There were four shares in the ferry – two belonging to the manor of Wimbledon (which included Putney) and two to the manor of Fulham.

There is no firm evidence regarding Richard Welbeke’s status or occupation but he evidently received an income from his right of ferry and from the rents for his houses and tenements in London, Essex and Derbyshire.  The two wills each detail quite a spread of named properties and lands in and around Colchester, including a messuage (house and surrounding buildings) in ‘Est Strete’, Colchester and a messuage in Grenested (Greenstead) called Parsons, held (rented from) Walter, Abbot of St John’s, Colchester.  We have an idea about what Est Strete in Colchester was like at this time.  It was ‘one of the poorest in the town after Bere Lane, and was home to several unlicensed brothels’.  ( https://en.wikipedia.org/wiki/History_of_Colchester, accessed 06/09/19) Richard also left to his son John ‘all my [unspecified] lands and tenements in Derbyshire …’.  As he had left money to the brotherhood (or fraternity) of Our Lady of Ashbourne, it seemed likely  that  Ashbourne was the locus of the Derbyshire landholding.  And so it proved to be: the Derbyshire Archives have a wealth of documentary evidence linking the Welbeke family to considerable landholding and property ownership within Ashbourne and surrounding villages, particularly Compton and Clifton. 

Both Richard and Jane refer to a William Welbeke – possibly Richard’s uncle. A bit more investigation into this person reveals that he was a Merchant of the Staple. He is mentioned in the Close Rolls of Henry VII (1489) as ‘haberdassher and merchant of London and the Staple’, indicating that he was a member of the Worshipful Company of Haberdashers and a freeman. Exports of wool were restricted to freemen of the company and they were granted a monopoly over the export in return for collecting duties and paying these to the Exchequer – of course creating an income for themselves in the process.  Perhaps the Derbyshire properties referred to in Richard’s will were associated with the lucrative wool trade and the familial links between him and William ensured that the income was kept in the family.
On the north wall of the parish church in Putney was a brass memorial dedicated to Richard’s parents, John (died 1476) and Agnes (died 1478), but the inset brass figures were stolen in the 1970s. Richard’s own monumental brass bears the inscription ‘of the Middle Temple’ but his name does not appear in the admissions register as a member – leaving us with another conundrum about this interesting individual!

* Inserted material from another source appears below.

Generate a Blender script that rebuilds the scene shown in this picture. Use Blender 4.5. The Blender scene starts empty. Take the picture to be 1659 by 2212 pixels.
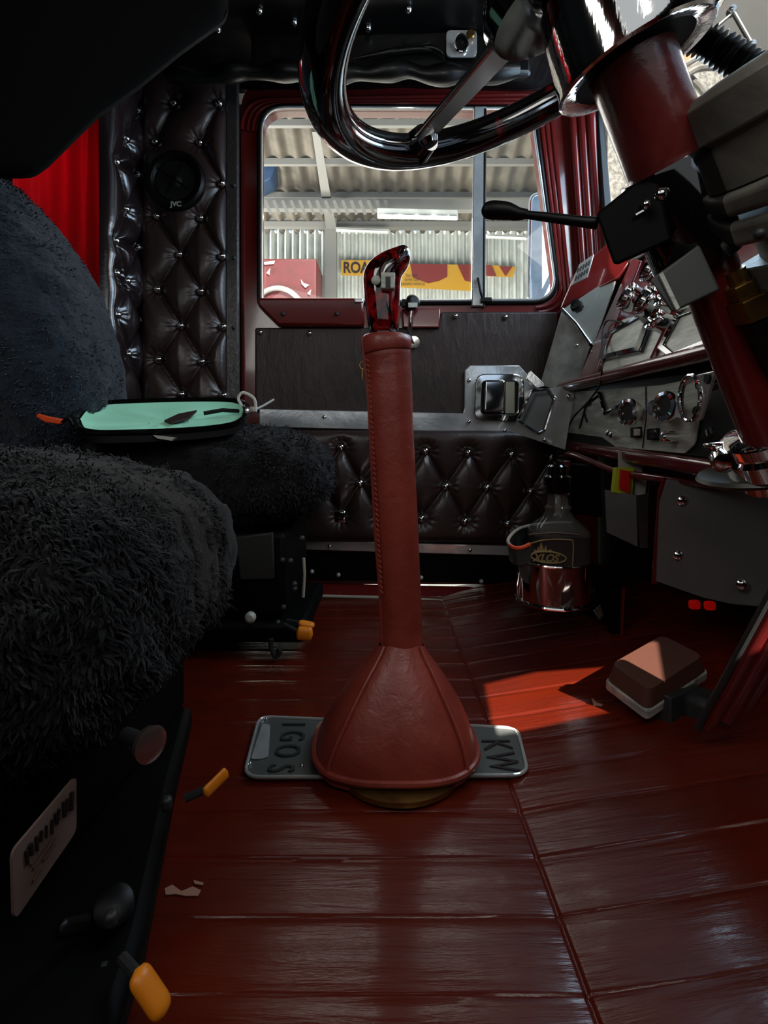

As already mentioned, Richard Welbeke bequeathed all his Derbyshire lands and tenements to his son John.  A year later, in Jane Welbeke’s will, she mentioned her son Richard and three daughters, all of whom were below the ages of majority, but there is no mention of John.  This is probably because he had already had a sizeable bequest from his father, so Jane considered that what was left of her estate should reasonably be divided between her other four children.  If only her will had survived, and not her husband’s as well, John’s existence would be unknown.